Update 07/0/7/2022 - NASA has re-established contact with CAPSTONE and the spacecraft is about to complete its first-course correction maneuver. CAPSTONE is still scheduled to get into Lunar Orbit on November 13.
The CAPSTONE mission is experiencing communication issues with the Deep Space Network, a troubling development for the NASA mission which just broke orbit on July 4. The spacecraft was expected to perform its first trajectory correction maneuver on July 5 but this has now been postponed.

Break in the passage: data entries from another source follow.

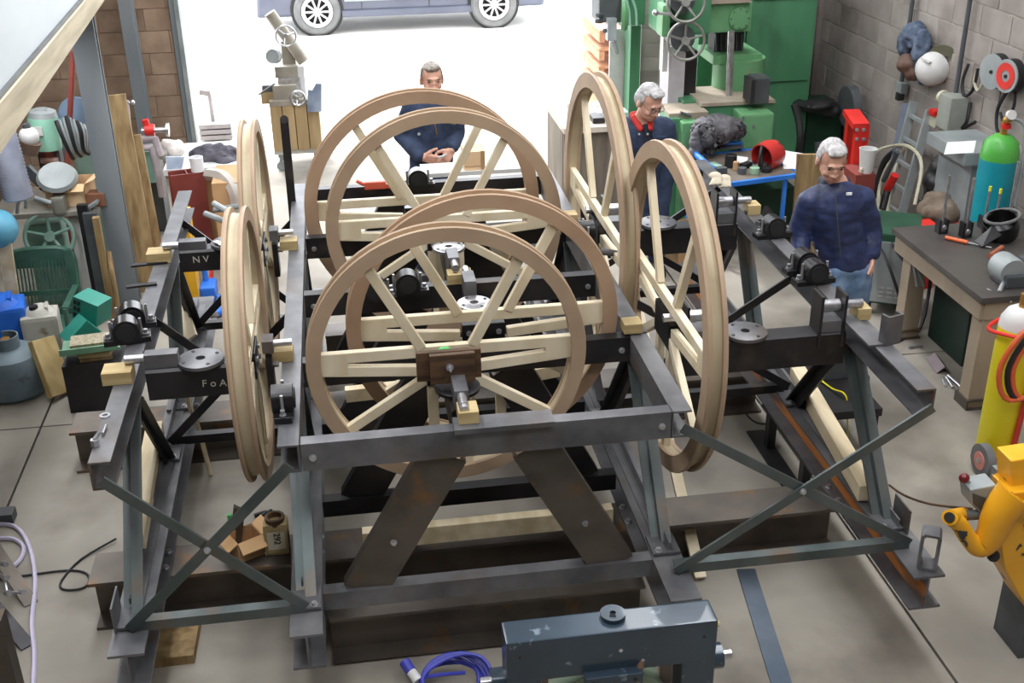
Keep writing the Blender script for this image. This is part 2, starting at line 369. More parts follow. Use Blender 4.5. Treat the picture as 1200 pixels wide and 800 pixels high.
# rails running away from the camera on top of them
for nm, x, y0, b in (('rail', XOL, 4.0, .15), ('rail', XIL, 4.0, .14), ('rail', XIR, 3.96, .14), ('rail', XOR, 3.94, .15)):
    o = part(MB().prism(I_(.183, b, .01, .013), (x, y0, ZR), (x, 7.75, ZR)), nm, STEEL)
    bolts(o, ZINC, [((x + s * .048, y, ZR - .17), (0, 0, 1), .014) for y in (4.82, 4.95, 6.33, 6.46) for s in (-1, 1)])
    if x == XOR:
        w_ = MB().poly([(x - .0055, 3.945, ZR - .165), (x - .0055, 7.74, ZR - .165), (x - .0055, 7.74, ZR - .06), (x - .0055, 3.945, ZR - .06)], .003, (-1, 0, 0)).build('rusty_web', RUST, o); w_['label'] = 'orange rust streak along the rail web' 
    inner = x in (XIL, XIR); s = 1 if x in (XIL, XOL) else -1
    part(MB().prism(L_(.06, .05, .007, s, True), (x - s * .02, 4.30, ZR), (x - s * .02, 7.6, ZR)), 'rail_angle', STEEL)
# upper beams along the frame
for x, s in ((XOL, 1), (XIL, -1), (XIR, 1), (XOR - .02, -1)):
    part(MB().prism(C_(.13, .088, .009, s), (x - s * .044, 4.18, ZT), (x - s * .044, 7.6, ZT)), 'top_beam', STEEL)
# cross beams between the inner pair
for k, y in enumerate(YBM):
    o = part(MB().prism(C_(.128, .065, .009, -1), (XIL + .05, y, ZT), (XIR - .04, y, ZT)), 'cross_beam', STEEL if k == 0 else DARKST)
    bolts(o, ZINC, [((XIL + .095, y, ZT - .066), (0, -1, 0), .0115), ((XIR - .085, y, ZT - .066), (0, -1, 0), .0115)])
    part(MB().prism(L_(.092, .07, .009, -1), (XIL + .072, y + .09, ZR - .002), (XIR - .072, y + .09, ZR - .002)), 'sill', STEEL if k == 0 else DARKST)
    for s in (-1, 1):          # sloping plates: broad channels from beam to sill
        a = V((.5 + s * .19, y + .03, ZT - .13)); b = V((.5 + s * .575, y + .112, ZR - .03))
        d = (b - a).normalized(); side = V((0, 0, 1)).cross(V((0, 1, 0)))
        mb = MB(); up = V((0, -1, 0))
        mb.prism([(-.10, 0), (.10, 0), (.10, -.06), (.09, -.06), (.09, -.009), (-.09, -.009), (-.09, -.06), (-.10, -.06)], a, b, up)
        o = part(mb, 'sloping_strut', STEELBR if k == 0 else DARKST)
        mb = MB(); q = a.lerp(b, .62); bolt(mb, q, (0, -1, 0), .011); mb.build('bolt', ZINC, o)
# A legs: each pair stands under a bearing
for x, s in ((XOL, 1), (XIL, 1), (XIR, -1), (XOR - .02, -1)):
    for ya, yf, yr in ((4.98, 4.23 if x < 0 else 4.36, 5.60), (6.66, 6.16, 7.25)):
        inner = x in (XIL, XIR)
        for yb in (yf, yr):
            top = V((x, ya + (.05 if yb > ya else -.05), ZT - .125)); bot = V((x, yb, ZR + .01))
            mb = MB(); w = .09
            mb.prism([(-w/2, -.035), (-.004, -.035), (-.004, 0), (w/2, 0), (w/2, -.01), (.006, -.01), (.006, -.08), (-.004, -.08), (-.004, -.045), (-w/2, -.045)], bot, top, (0, -1 if yb < ya else 1, .3))
            leg = part(mb, 'leg', STEELB if yb < ya else DARKST)
            mb = MB(); mb.box((x, yb, ZR + .012), (.13, .15, .014)); mb.build('foot_plate', STEEL, leg)
            mb = MB(); bolt(mb, (x + s * .035, yb - .055, ZR + .019), (0, 0, 1), .013); mb.build('bolt', ZINC, leg)
    if x in (XOL, XOR - .02):  # upright angle plate beside the front foot
        part(MB().box((x - s * .06, 4.22 if x < 0 else 4.33, ZR + .07), (.008, .16, .13)), 'gusset', STEEL)
# bays between inner and outer trestles: crossed flats, bottom ties
for xa, xb in ((XOL, XIL), (XIR, XOR)):
    for k, y in enumerate((4.155, 5.72, 7.2)):
        m = STEELB if k == 0 else DARKST
        part(MB().bar((xa + .0, y, ZT - .07), (xb - .0, y, ZR + .03), .012, .045, (0, 0, 1)), 'brace', m) if k != 99 else None
        part(MB().bar((xa - .0, y - .014, ZR + .02), (xb + .0, y - .014, ZT - .07), .012, .045, (0, 0, 1)), 'brace', m)
        o = part(MB().prism(L_(.05, .05, .006, -1), (xa, y - .005, ZR + .045), (xb, y - .005, ZR + .045)), 'bottom_tie', m)
        mb = MB(); bolt(mb, ((xa+xb)/2, y - .022, (ZT+ZR)/2 - .022), (0, -1, 0), .011); mb.build('bolt', ZINC, o)
# diagonal struts along the sides
for x in (XIL, XIR):
    part(MB().bar((x, 5.7, ZR + .05), (x, 6.5, ZT - .15), .045, .01, (0, 0, 1)), 'brace', DARKST)
part(MB().box(((XIR+.0), 5.05, ZT + .004), (.088, .2, .008)), 'packing_plate', STEEL); part(MB().box((.56, 4.15 + .05, ZT + .012), (.42, .11, .022)), 'packing_plate', STEEL)

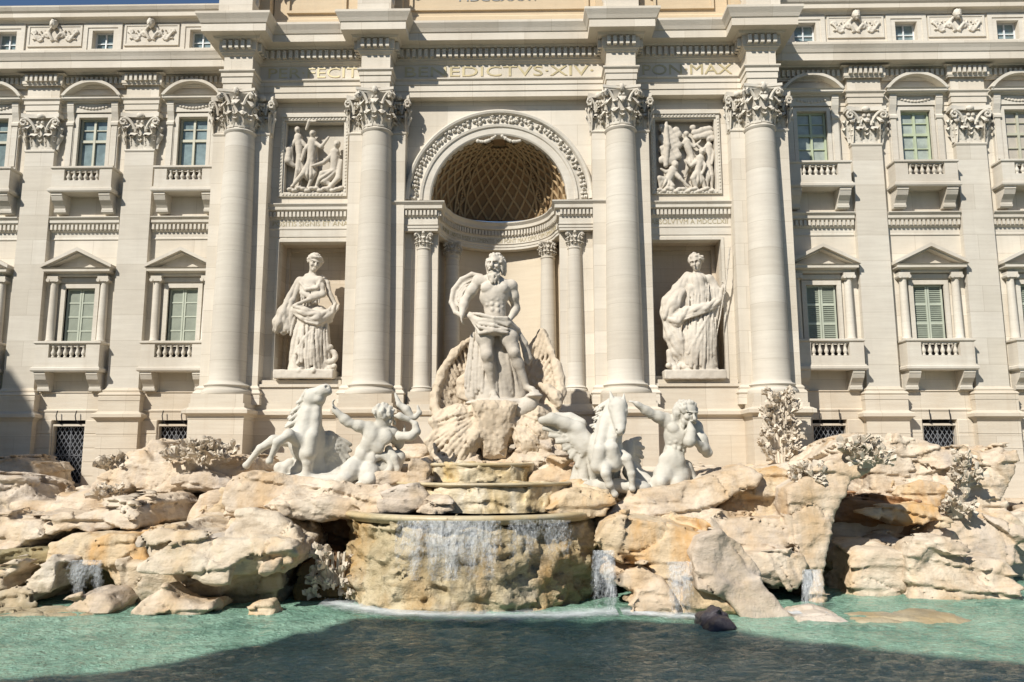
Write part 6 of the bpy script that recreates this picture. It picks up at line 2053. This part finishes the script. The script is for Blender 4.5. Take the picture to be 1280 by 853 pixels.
# draped figures on the attic: only their feet show under the top of the photo
s = SDF()
s.box((0, 0, .12), (.62, .45, .12), .04, .05)
s.cone((-.18, 0, 1.6), (-.22, -.05, .25), .34, .46, .1, fold=(8, .1, 1.2, 0)); s.cone((.18, 0, 1.6), (.25, 0, .25), .34, .44, .1, fold=(8, .1, 1, 2))
torso(s, (0, 0, 3.1), (-.42, 0, 2.95), (.42, 0, 2.95), (0, 0, 2.2), (-.25, 0, 1.7), (.25, 0, 1.7), .3, False)
s.cone((0, 0, 3.0), (0, -.05, 3.3), .15, .14, .06); head(s, (0, -.08, 3.55), .32, (.2, -1, -.2), seed=5)
arm(s, (-.45, 0, 2.9), (-.62, -.1, 2.2), (-.2, -.45, 2.1), .15); arm(s, (.45, 0, 2.9), (.7, 0, 2.3), (.8, -.3, 2.8), .15)
hand(s, (-.2, -.45, 2.1), (1, -.1, 0), (0, -1, 0), .13); hand(s, (.8, -.3, 2.8), (0, -.2, 1), (1, 0, 0), .13)
s.chain([(-.5, 0, 2.8), (0, -.4, 2.0), (.5, -.1, 1.5), (.5, 0, .4)], [.18, .2, .2, .14], .06, fold=(5, .05, 3, 1))
s.chain([(-.55, .05, 2.4), (-.6, .1, 1.4), (-.5, .1, .4)], [.18, .25, .2], .06, fold=(5, .06, 2, 1))
first = None
for x, lab in ((-11.2, "feet of the draped attic statue above the leftmost giant column"), (-5.25, "feet of the attic statue above the giant column left of the arch"), (5.25, "feet of the attic statue above the giant column right of the arch"), (11.2, "feet of the draped attic statue above the rightmost giant column")):
    if first is None:
        first = s.build("attic_statue", M['marble'], .04, None, rough(.012, 5)); first.location = (x, -.95, 23.5); o = first
    else:
        o = first.copy(); COL.objects.link(o); o.location = (x, -.95, 23.5)
    tag(o, lab, "statue", "statues standing along the attic")
# ---------------- carved plants on the rocks
def carved_plant(label, px, py, Y, w, hgt, n, seed, mat='carved', tall=False):
    r = np.random.default_rng(seed)
    c = at(px, py, Y)
    mb = MB()
    for i in range(int(n * .7)):
        a = r.uniform(-1, 1); t = r.uniform(0, 1)
        b = np.array((a * w * (1 - .35 * t), r.uniform(-.35, .25), hgt * t - .1))
        d = U((a * .9 + r.uniform(-.5, .5), -.7 + r.uniform(-.4, .4), .35 + r.uniform(-.3, .8)))
        L = r.uniform(.18, .34)
        mb.tube([b * .8, b, b + d * L * .3], .035, 5)
        for q in range(4):
            dd = U(d + r.normal(size=3) * .45)
            mb.leaf(b + d * .06 * q, dd, U(np.cross(dd, r.normal(size=3))), r.uniform(.1, .19), L, r.uniform(-.1, .1), .05, 4)
    for i in range(5):
        x = w * (i - 2) * .3
        mb.tube([(x * .5, .1, -.2), (x * .8, 0, hgt * .4), (x, -.1, hgt * .9)], [.09, .07, .04], 6)
    o = mb.build("carved_plant", M[mat], None, tuple(c), smooth=False)
    return tag(o, label, "carved plant")


carved_plant("small carved sprig leaning by the tall iron grille", 142, 588, -3.9, .5, .5, 24, 1)
carved_plant("dry carved shrub under the small left iron grille", 247, 572, -4.6, 1.0, .5, 70, 2)
carved_plant("carved tuft right of the dry carved shrub", 275, 566, -4.4, .45, .35, 22, 3)
carved_plant("carved leaves tucked in the cream slope beside the rust hollow", 136, 622, -5.0, .4, .4, 22, 4)
carved_plant("tall carved spray climbing between right columns and iron grille", 978, 572, -2.6, .72, 2.7, 125, 5)
carved_plant("round carved rosette plant on the right rocks", 1008, 600, -8.0, .42, .4, 34, 6)
carved_plant("carved creeper high on the leaning rock wing", 1076, 560, -8.5, .6, .22, 34, 7)
carved_plant("small carved creeper lower on the leaning rock wing", 1084, 576, -8.75, .4, .3, 22, 8)
carved_plant("stringy carved plant hanging on the far right rock", 1206, 604, -4.4, .4, 1.1, 40, 9)
carved_plant("knotted carved plant over the plum brown hollow", 1196, 640, -5.2, .45, .6, 26, 10)
carved_plant("pale carved weed in the grotto left of the bowl", 415, 742, -9.4, .6, 1.3, 46, 11)

# ---------------- falling water
def fall(label, x0, x1, ytop, ybot, Y0_, Y1_, seed, dens=.55, cat="waterfall"):
    """one torn sheet of water, dense at the lip and breaking up below"""
    nu, nv = max(12, int((x1 - x0) / 1.6)), 26
    V, fade = [], []
    r = np.random.default_rng(seed)
    tear = [.55 + .45 * math.sin(i * .31 + seed) * math.sin(i * .13 + 2 * seed) for i in range(nu + 1)]
    for i in range(nu + 1):
        for j in range(nv + 1):
            u, t = i / nu, j / nv
            x = x0 + (x1 - x0) * u + (u - .5) * 8 * t
            p = at(x, ytop, Y0_) * (1 - t) + at(x, ybot, Y1_) * t
            V.append((p[0], p[1] - .1 * math.sin(math.pi * t), p[2] + .25 * t * (1 - t)))
            edge = min(1, 5 * min(u, 1 - u))
            fade.append(dens + .12 * (tear[i] - .5) - .45 * max(0, t - .15 - .55 * abs(tear[i])) - .25 * (1 - edge))
    V = np.array(V)
    V[:, 1] += .05 * vnoise(V * 5, seed) + .05 * vnoise(V * np.array([9, 9, 2]), seed + 1)
    ii = np.arange((nu + 1) * (nv + 1)).reshape(nu + 1, nv + 1)
    Q = np.stack([ii[:-1, :-1], ii[1:, :-1], ii[1:, 1:], ii[:-1, 1:]], -1).reshape(-1, 4)
    c = at((x0 + x1) / 2, ybot, Y1_)
    o = link_mesh("waterfall", V - c, Q, M['fall'], None, tuple(c), True)
    at_ = o.data.attributes.new("fade", 'FLOAT', 'POINT'); at_.data.foreach_set("value", np.array(fade, np.float32))
    return tag(o, label, cat)


fall("sparkling sheet of water over the left front of the great bowl", 496, 626, 651, 726, -11.45, -11.8, 1, .66)
fall("thin veil of water over the right front of the great bowl", 628, 720, 650, 708, -11.45, -11.7, 2, .5)
fall("white spout falling between great bowl and orange rock", 740, 768, 688, 768, -11.1, -11.5, 3, .66)
fall("stream of water running down the glowing orange rock", 832, 864, 702, 774, -11.35, -11.9, 4, .66)
fall("slim waterfall dropping from the ledges into the right inlet", 1003, 1026, 712, 770, -10.5, -10.9, 5, .72)
fall("thin water thread running under the left ledges", 86, 130, 700, 750, -10.4, -10.8, 6, .6)

# foam where the water lands: a thin ragged skin on the water
def foam(pts, seed, wid=.5):
    P3 = []
    for px, py in pts:
        d = at(px, py, 0) - CAM; P3.append(CAM + d * (-CAM[2] / d[2]))
    fine = []
    for a, b in zip(P3[:-1], P3[1:]):
        for k in range(24): fine.append(a + (b - a) * k / 24)
    V, Fc, fade = [], [], []
    nw = 13
    for p in fine:
        for j in range(nw):
            q = (j / (nw - 1) - .5) * 2
            V.append((p[0], p[1] + q * wid, 0.0)); fade.append(1 - abs(q) ** .9)
    V = np.array(V); V[:, 2] = .09 + .02 * vnoise(V * 3, seed)
    fade = np.array(fade) * .66
    n = len(fine)
    fade[:nw] = 0; fade[-nw:] = 0
    ii = np.arange(n * nw).reshape(n, nw)
    Q = np.stack([ii[:-1, :-1], ii[1:, :-1], ii[1:, 1:], ii[:-1, 1:]], -1).reshape(-1, 4)
    o = link_mesh("foam", V, Q, M['foam'], smooth=True)
    at_ = o.data.attributes.new("fade", 'FLOAT', 'POINT'); at_.data.foreach_set("value", fade.astype(np.float32))
    return tag(o, kind="stuff")


foam([(404, 754), (450, 764), (500, 770), (560, 774), (640, 775), (720, 772), (775, 767)], 1, 1.5)
foam([(775, 768), (800, 770), (840, 773), (885, 776)], 2, 1.1)
foam([(985, 770), (1036, 770)], 4, .9)
# ------------------------------------------------------------------ pool, ground
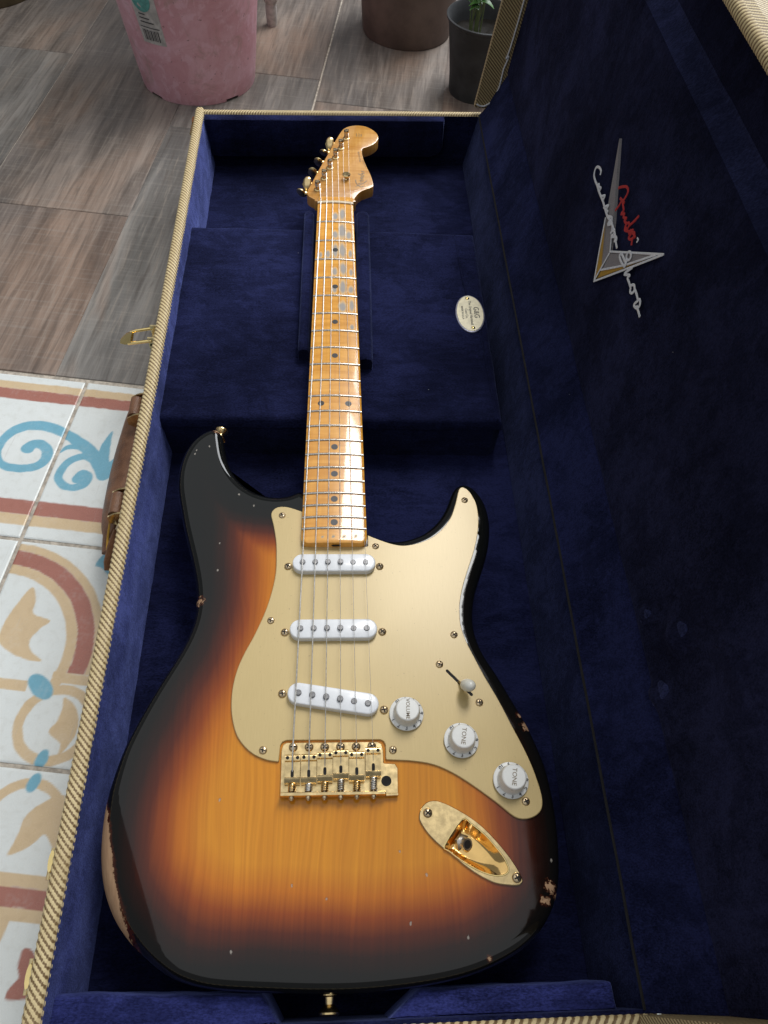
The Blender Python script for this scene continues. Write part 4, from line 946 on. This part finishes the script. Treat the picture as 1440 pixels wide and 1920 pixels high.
# ---- bridge
g = G(); g.prism(resample(ccw(PLATE), 1.2), [(0, .3), (0, 2.5), (.4, 3.0)])
br = part('bridge', g, 'gold', gtr, None, 30)
g = G(); g.prism(resample([(-37.4, -26.6), (37.4, -26.9), (37.4, -24.2), (-37.4, -23.6)], 1.0), [(0, 2.4), (0, 8.2), (.5, 9.0)]); part('rear_flange', g, 'gold', br)
g = G(); g.prism([(37.6, -27.1), (46.7, -26.9), (46.7, -25.0), (37.6, -25.2)], [(0, 2.4), (0, 4.6), (.3, 5)]); part('side_lip', g, 'gold', br)
g = G(); g.lathe([(3.7, 2.6), (3.7, 3.06)], 24, (HOLE[0][0], HOLE[0][1], 0)); part('arm_hole', g, 'dark', br)
for x, y in BSCREW: screw_on(x, y, 3.0, True)
def saddle(i):
    x = SADR[i][0]*.5+SADF[i][0]*.5; yf = SADF[i][1]+1; yr = SADR[i][1]; yb = SADRB[i][1]-.6
    w = 5.45; g = G(); z1 = 10.2+(.0, .3, .6, .7, .4, .6)[i]
    # bent plate in side view
    side = [(yf+1.6, 5.2), (yf+2.6, 6.0), (yf+2.8, z1-1.4), (yf+1.8, z1-.2), (yf+.2, z1+.1), (yf-1.6, z1-.5), (yf-2.4, z1-1.8), (yr+.6, z1-2.4), (yr+.1, z1-.9), (yr-.6, z1-.6), (yb+1.0, z1-1.8), (yb, z1-3.2), (yb, 4.2), (yr+.2, 4.2), (yr+.6, z1-3.8), (yf-2.2, z1-3.6), (yf+.6, 6.0)]
    g.rings([[(x-w, y, z) for y, z in side], [(x+w, y, z) for y, z in side]])
    s = part('saddle', g, 'gold', br, None, 35)
    for k in (-3.6, 3.6):
        g = G(); g.lathe([(1.25, z1-1.2), (1.25, z1+.28)], 12, (x+k, yf+.3, 0)); part('height_screw', g, 'dark', s)
    g = G(); g.prism(stadium(x, yr+3.0, 5.4, 2.3, PI/2, 5), [(0, z1-3.0), (0, z1-2.1)]); part('string_slot', g, 'dark', s)
    g = G(); g.tube([(x, yb+1, 6.2), (x, -29.2, 6.2)], 1.25, 10); g.lathe([(2.2, -1.2), (2.2, 0), (1.6, 1.0), (.1, 1.4)], 14); 
    k0 = len(g.v)-14*4
    for q in range(k0, len(g.v)): a, b, c = g.v[q]; g.v[q] = (x+a, -27.6-c, 6.2+b)
    part('intonation_screw', g, 'screw', s)
    g = G(); L0, L1 = yb-.2, -23.4; turns = 5 if i < 5 else 7; n = turns*12
    g.tube([(x+2.35*math.cos(2*PI*t*turns), L0+(L1-L0)*t, 6.2+2.35*math.sin(2*PI*t*turns)) for t in [k/n for k in range(n+1)]], .5, 6); part('spring', g, 'gold' if i in (0, 2, 4) else 'nickel', s)
for i in range(6): saddle(i)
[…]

“The spacecraft team currently is working to understand the cause and re-establish contact. The team has good trajectory data for the spacecraft based on the first full and second partial ground station pass with the Deep Space Network. If needed, the mission has enough fuel to delay the initial post separation trajectory correction maneuver for several days. Additional updates will be provided as soon as possible,” NASA said in a blog post about the mission.
CAPSTONE is a pathfinder mission for the Lunar Gateway, the space station to be built in orbit around the Moon. CAPSTONE has been sent on this trip to and around the Moon to test the stability of a near-rectilinear halo orbit (NRHO), a particular solution to the three-body problem that should theoretically guarantee a stable orbit with minimal adjustment.
Hopefully, contact will be reestablished soon, and CAPSTONE will be able to continue its four-month journey to the Moon.